Further, analyzing the source context affirms the fundamental differences between the texts. For instance, Oblinger and other people enjoyed peace and prosperity as the society deemed everyone an equal (Oblinger, 1873). However, Joseph affirms that the Whites deemed themselves superior in the contesting texts. This is evident in how the White was concerned about taking control of lands using treaties and unscrupulous behavior. For example, when treaties failed, the Whites relied on missionaries to conduct their bid for power before resolving to force (Oblinger, 1873). In addition, the existence of some context words such as treaties and spirit laws in the second document, which are not present in the first, further accounts for the differences in the two texts.

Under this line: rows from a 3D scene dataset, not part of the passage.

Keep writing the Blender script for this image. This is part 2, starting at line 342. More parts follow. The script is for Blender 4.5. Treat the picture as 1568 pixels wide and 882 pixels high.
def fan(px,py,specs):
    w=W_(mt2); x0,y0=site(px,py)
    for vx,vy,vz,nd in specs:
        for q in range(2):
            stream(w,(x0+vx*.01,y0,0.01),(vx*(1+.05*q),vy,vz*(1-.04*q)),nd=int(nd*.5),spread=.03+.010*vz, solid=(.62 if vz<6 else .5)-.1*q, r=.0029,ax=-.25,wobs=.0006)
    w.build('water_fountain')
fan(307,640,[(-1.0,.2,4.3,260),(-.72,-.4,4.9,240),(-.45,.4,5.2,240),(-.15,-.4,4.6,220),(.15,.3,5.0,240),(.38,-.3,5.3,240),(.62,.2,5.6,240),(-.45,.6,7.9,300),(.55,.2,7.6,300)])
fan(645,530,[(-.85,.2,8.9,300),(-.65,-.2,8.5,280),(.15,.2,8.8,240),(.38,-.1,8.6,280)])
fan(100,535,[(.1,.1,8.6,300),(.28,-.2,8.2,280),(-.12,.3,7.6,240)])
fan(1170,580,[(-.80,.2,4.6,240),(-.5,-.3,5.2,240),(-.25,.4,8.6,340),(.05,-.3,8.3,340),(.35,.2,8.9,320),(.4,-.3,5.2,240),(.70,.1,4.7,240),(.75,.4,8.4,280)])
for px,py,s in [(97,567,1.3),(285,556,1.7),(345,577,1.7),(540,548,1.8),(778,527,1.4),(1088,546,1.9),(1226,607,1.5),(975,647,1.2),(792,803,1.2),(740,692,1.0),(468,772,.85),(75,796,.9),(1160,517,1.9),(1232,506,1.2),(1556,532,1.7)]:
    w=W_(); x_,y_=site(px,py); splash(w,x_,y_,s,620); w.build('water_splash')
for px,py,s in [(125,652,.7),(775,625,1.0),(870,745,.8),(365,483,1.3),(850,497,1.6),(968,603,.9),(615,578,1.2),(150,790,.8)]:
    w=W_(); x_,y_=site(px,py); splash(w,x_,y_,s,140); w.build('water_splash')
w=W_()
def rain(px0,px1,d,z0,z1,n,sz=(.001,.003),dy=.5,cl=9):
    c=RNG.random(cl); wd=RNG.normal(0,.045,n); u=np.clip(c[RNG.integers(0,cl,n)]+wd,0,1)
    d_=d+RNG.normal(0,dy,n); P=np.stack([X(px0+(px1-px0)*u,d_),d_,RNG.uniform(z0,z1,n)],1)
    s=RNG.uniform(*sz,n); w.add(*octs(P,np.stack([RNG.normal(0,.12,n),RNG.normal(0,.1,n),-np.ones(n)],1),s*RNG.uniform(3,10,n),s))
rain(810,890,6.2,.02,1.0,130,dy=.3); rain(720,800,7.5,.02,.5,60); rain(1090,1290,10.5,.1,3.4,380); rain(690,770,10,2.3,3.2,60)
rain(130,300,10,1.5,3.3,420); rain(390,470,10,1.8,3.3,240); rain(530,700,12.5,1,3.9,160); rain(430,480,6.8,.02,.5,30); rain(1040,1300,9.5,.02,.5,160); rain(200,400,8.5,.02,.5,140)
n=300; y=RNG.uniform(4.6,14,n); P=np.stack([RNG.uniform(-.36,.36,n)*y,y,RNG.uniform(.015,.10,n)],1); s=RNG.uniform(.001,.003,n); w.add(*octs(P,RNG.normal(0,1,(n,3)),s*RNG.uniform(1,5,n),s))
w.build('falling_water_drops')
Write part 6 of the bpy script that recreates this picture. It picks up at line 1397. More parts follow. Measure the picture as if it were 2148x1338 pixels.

Consequently, the two texts gave two competing ideologies about the American West in the 19th Century. Oblinger’s letter suggests that the American West was a sanctuary dominated by a civilized community that stood for equality and good neighborliness. On the other hand, Joseph’s speech depicts America’s West as a zone of unmetered conflicts and unscrupulous behavior. Joseph is confident that the natives and the settlers were guided by different morals that prevented the society from knitting together and sharing the limited land resources. As such, war was the only solution to settle their contesting differences, especially where bribes in the form of prizes failed.


Joseph, C. (1879, April). An Indian’s Views of Indian Affairs. North American Review 128, 128(269), 412-433.

Oblinger, M. (1873). Document 17-3: Mattie V. Oblinger Describes Life on a Nebraska Homestead, June 16, 1873. In M. Oblinger, Mattie V. Oblinger to George W. Thomas, Grizzie B. Thomas, and Wheeler Thomas Family, June 16, 1873, Uriah Oblinger Family Letters (manuscript) (pp. 26-29). Library of Congress.